Cracking the Spine: Ten short Australian Stories and How They Were Written is a diamond that should feature on reading lists the nation over — to ensure its richness can be savoured by secondary English and tertiary Literary Studies students, thoughtful writers and all who enjoy reading and good books. It’s an insider’s view of how elegant stories are created — and so we’re offered the story and the story behind the story. How clever is that?
Editors Bronwyn Mehan and Julie Chevalier from Spineless Wonders have curated the volume beautifully and the ten stories and accompanying explanations of how they were written all make fascinating reading.
The book opens with a delectable curio as ‘An Australian short story’ is composed entirely of sentences drawn from stories by authors as diverse as Henry Lawson, Thea Astley, Beverly Farmer, Paddy O’Reilly and Frank Moorhouse. Author Ryan O’ Neill explains how his piece celebrates the Australian short story throughout its long and varied history and details his own encounter with it since he first arrived in Australia in 2004.
If I’m forced to choose a favourite piece from Cracking the Spine, it would have to be Maria Tokolander’s ‘Three Sisters’ with its Chekhovian overtones, compellingly odd characters and directions to readers that give it a theatrical air. Tokolander’s story also conjures place so superbly I feel I really must visit the roadhouse café in the marshy, isolated part of Australia where it is set.
In a Spineless Wonders online book club session on Facebook on September 11, a number of Cracking the Spine authors joined its editors and readers to discuss the work.
Here are snippets from the conversation.
Marian Matta said ‘Good Rubbish’ by Andy Kissane was a beautifully touching story that lost nothing by being written by someone who didn’t have first hand knowledge of its territory.
‘Research is a wonderful thing when combined with empathy.’
Hilary Hewitt told Patrick West that his story ‘Nhill’ had such a sense of being in the moment – in the landscape – that she was fascinated to read in his accompanying essay, ‘Writing “Nhill’: The Short Story as Still Life’, that he’d visited and revisited his story over many years.
‘The work involved in crafting a short story!’
Katie Paul said she loved ‘What I Didn’t Put in My Speech’ by Claire Aman due to its mix of real and unreal, ordinary and extraordinary.
‘Perfectly done.’
Katie also said she loved the idea behind Cracking the Spine so much, ‘I wish there were others similar.

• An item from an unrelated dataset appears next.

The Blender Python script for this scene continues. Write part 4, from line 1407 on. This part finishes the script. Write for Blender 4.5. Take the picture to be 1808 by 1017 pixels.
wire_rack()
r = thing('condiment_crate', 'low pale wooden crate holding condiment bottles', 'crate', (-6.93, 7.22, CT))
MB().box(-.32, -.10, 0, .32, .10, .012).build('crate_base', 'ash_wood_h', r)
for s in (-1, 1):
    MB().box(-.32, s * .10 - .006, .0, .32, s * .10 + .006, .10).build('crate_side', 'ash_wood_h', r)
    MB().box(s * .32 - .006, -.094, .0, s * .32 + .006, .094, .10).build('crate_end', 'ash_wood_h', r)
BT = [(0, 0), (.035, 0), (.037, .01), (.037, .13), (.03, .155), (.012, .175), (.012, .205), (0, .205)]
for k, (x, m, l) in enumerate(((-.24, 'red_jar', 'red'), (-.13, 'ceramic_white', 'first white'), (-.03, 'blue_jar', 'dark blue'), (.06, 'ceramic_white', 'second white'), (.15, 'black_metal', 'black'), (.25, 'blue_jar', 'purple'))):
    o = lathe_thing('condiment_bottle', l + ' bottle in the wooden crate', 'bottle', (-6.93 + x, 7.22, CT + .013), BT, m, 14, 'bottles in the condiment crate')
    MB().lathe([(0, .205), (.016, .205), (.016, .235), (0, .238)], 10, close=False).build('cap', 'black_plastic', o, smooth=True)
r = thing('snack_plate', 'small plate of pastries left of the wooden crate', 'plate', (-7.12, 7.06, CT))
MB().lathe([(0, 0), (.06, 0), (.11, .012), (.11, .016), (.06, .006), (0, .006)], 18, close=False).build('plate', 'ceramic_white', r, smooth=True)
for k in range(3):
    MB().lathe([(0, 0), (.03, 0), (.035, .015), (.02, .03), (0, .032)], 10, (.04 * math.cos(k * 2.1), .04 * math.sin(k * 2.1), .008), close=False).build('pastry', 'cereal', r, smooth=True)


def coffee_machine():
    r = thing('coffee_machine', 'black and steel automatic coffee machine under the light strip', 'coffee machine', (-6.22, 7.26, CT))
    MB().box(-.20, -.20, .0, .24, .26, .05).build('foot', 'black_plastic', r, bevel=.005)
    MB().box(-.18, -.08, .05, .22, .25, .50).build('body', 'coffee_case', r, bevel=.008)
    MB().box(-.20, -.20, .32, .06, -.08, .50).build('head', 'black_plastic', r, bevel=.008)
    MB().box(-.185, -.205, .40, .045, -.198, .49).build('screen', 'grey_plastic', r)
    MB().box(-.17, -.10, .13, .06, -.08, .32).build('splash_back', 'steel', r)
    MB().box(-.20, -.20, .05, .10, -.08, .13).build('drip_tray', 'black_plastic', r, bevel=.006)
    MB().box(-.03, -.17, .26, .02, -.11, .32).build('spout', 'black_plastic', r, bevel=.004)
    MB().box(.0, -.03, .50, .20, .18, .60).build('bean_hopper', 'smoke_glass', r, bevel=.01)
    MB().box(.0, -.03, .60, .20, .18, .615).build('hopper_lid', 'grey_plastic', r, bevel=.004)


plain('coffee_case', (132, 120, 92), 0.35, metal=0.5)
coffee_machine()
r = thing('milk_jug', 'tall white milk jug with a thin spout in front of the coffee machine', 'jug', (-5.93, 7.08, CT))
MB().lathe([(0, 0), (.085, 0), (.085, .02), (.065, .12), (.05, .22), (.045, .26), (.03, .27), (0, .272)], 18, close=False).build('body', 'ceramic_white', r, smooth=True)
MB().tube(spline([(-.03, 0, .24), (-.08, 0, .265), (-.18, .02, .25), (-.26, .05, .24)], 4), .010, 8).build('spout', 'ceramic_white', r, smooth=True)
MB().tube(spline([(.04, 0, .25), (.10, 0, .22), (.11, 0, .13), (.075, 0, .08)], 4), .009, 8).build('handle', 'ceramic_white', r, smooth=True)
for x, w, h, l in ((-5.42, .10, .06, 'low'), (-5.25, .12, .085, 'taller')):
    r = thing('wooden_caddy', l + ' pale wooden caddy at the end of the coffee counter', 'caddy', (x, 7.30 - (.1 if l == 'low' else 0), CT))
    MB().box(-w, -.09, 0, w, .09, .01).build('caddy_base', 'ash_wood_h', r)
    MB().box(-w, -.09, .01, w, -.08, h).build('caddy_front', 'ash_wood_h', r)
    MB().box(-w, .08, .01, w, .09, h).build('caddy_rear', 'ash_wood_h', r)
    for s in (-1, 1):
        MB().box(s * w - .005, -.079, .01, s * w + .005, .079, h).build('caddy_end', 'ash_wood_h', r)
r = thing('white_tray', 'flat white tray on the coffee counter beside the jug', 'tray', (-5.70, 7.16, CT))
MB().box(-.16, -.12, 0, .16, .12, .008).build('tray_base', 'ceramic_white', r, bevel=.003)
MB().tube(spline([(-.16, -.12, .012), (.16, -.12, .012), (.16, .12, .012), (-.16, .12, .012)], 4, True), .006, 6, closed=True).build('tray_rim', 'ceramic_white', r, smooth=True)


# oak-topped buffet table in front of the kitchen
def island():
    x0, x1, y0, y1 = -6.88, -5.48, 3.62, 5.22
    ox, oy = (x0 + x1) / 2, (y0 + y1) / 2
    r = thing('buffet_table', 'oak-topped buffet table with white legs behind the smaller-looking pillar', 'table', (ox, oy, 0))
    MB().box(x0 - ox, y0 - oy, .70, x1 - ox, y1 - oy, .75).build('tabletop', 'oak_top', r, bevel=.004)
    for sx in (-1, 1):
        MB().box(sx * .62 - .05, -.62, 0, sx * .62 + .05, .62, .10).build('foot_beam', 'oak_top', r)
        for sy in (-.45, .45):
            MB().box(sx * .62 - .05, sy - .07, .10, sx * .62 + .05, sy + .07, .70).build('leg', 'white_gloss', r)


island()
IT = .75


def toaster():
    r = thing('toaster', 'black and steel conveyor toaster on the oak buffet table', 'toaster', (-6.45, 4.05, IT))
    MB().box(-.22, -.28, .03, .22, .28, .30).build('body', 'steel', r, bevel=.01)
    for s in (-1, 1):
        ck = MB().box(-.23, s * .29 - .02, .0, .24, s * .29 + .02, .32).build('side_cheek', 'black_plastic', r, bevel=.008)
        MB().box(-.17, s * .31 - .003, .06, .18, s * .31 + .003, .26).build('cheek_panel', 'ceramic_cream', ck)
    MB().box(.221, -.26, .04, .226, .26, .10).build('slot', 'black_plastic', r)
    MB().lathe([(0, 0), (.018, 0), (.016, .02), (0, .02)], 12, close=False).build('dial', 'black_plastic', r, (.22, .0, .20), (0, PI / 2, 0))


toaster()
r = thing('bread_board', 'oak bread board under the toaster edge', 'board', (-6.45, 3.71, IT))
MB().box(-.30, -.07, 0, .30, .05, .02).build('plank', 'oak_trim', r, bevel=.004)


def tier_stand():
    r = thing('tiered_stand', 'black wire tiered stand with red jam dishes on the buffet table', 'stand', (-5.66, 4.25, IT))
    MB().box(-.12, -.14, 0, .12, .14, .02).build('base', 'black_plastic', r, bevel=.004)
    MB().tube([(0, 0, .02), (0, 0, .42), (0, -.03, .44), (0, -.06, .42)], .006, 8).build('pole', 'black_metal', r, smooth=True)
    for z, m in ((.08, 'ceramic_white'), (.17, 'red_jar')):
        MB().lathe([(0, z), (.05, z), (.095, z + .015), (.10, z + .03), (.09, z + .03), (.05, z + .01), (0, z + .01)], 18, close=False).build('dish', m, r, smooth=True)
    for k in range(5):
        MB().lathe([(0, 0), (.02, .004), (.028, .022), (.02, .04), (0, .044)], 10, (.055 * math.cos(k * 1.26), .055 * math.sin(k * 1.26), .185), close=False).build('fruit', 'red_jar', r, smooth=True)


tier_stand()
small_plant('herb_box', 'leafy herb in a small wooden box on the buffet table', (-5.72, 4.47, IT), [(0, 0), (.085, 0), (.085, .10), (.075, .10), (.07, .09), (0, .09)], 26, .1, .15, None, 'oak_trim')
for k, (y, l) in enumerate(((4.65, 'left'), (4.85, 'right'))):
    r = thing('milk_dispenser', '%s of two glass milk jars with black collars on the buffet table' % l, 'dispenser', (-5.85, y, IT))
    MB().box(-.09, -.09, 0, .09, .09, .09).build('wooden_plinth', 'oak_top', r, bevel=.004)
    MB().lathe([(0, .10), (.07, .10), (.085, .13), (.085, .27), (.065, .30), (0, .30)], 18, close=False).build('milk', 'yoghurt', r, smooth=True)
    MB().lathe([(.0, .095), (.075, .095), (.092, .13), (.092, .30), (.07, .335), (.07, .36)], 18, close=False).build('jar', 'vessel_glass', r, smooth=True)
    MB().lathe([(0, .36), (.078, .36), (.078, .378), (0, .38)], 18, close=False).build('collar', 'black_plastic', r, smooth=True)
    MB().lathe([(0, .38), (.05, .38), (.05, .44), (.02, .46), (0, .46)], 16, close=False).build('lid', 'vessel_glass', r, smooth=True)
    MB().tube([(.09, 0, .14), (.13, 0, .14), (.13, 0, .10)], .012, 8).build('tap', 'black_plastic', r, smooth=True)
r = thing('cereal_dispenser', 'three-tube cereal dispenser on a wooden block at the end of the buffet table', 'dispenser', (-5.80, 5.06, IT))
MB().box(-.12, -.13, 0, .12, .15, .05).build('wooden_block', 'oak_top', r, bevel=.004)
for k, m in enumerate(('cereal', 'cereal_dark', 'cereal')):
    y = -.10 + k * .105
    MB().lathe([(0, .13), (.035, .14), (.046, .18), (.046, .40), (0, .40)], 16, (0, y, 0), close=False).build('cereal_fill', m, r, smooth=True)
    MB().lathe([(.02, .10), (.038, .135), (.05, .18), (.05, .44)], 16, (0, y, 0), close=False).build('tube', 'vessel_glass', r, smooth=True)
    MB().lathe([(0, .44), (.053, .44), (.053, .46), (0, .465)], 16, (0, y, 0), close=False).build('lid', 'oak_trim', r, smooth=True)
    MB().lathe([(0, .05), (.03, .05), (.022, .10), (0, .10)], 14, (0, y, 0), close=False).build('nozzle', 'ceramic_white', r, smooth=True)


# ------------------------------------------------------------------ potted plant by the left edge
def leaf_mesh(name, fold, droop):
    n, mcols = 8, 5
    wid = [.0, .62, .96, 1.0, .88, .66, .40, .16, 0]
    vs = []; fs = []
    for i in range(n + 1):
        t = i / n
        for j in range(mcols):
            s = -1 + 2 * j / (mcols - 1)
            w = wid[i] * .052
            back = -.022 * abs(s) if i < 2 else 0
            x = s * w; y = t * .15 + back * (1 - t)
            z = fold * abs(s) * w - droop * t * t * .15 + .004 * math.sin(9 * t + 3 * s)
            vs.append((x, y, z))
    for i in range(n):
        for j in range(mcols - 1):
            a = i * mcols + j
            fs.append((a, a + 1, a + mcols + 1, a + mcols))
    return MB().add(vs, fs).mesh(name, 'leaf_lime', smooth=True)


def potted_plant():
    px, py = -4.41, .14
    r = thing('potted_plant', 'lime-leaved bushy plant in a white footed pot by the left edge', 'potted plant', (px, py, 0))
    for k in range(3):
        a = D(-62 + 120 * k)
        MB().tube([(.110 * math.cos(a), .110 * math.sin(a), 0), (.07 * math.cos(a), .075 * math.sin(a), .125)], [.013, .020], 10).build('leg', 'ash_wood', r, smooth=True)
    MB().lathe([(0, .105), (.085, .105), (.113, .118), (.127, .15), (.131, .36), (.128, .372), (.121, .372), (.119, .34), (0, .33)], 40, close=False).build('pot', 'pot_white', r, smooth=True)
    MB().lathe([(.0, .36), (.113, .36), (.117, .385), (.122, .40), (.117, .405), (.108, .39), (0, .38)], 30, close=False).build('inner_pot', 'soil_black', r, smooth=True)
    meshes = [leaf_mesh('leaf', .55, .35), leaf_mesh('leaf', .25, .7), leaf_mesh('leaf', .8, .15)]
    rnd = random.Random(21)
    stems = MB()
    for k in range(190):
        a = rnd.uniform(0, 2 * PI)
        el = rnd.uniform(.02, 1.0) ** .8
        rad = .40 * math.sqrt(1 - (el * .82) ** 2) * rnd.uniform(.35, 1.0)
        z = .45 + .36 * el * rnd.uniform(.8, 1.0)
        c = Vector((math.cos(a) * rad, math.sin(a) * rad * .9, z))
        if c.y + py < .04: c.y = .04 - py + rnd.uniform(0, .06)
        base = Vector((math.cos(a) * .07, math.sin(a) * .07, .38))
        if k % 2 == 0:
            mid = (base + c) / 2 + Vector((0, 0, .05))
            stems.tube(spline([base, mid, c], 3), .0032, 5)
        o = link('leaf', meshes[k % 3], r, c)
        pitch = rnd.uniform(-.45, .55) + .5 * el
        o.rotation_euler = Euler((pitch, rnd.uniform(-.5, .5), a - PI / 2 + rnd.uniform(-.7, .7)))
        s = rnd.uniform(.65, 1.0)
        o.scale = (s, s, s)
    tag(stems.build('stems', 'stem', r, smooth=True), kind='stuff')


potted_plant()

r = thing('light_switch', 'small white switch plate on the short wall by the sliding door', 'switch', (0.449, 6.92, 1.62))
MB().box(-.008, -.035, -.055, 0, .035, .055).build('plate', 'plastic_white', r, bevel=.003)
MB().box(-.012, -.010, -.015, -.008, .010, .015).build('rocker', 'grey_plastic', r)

Please do another!’
Kate Liston-Mills said Madame Didion and ‘the freaking scary-arse flowers’ in Rjurik Davidson’s story ‘Twilight in Caeli-Amur’ had stayed with her and shaken her deeply.
‘I am questioning my entire reading history and its authors. I’m questioning men in general. I’m freaked out by the flowers. I’m confused as to the difference between the fantastic and magical realism. I liked the whole design of that story — the wandering into the house, wandering around, and wandering out — there’s an aloofness to it. And yet a stirring poignancy which, as I’ve said, I can’t shake off.
‘I can see that woman’s face and her dark house clearly. And I believe her that nobody ever comes in. I sure as hell wouldn’t. Not with those flowers there. And I also feel this indescribable sadness towards her and so many other women, even in my own life, whose gifts and talents have been overlooked or concealed.’
Rjurik Davidson told Kate Liston-Mills her response was what he’d been hoping for. ‘I wanted the story to be unsettling, in many ways: in terms of narrative, in terms of our perceptions about genre, in terms of our perceptions of gender.’
He also said the traditional answer about the difference between the fantastic and magic realism was, ‘Magic realism has only one significant change to the world as we know it. Fantasy is more general, though you can see from this definition that magic realism is really a subset of fantasy.’
Andy Kissane said he’d been moved by Michael Giacometti’s gut-wrenching story ‘my abbr.d life’ and by his superb essay ‘The Madness and the Method’ about navigating the pitfalls of whitefellas writing stories that deal with Indigenous people.
‘This is a story that is both ordinary and extraordinary. And such a beautifully written, honest essay.’
As writer and critic Helen Elliott wrote of Cracking the Spine in The Australian on September 13, ‘Everyone who is interested in the depth, breadth, sophistication and vitality of writing today needs this slender little book on their desk.’
I agree. Grab this rare gem.
great review Marjorie. It makes me want to read this book.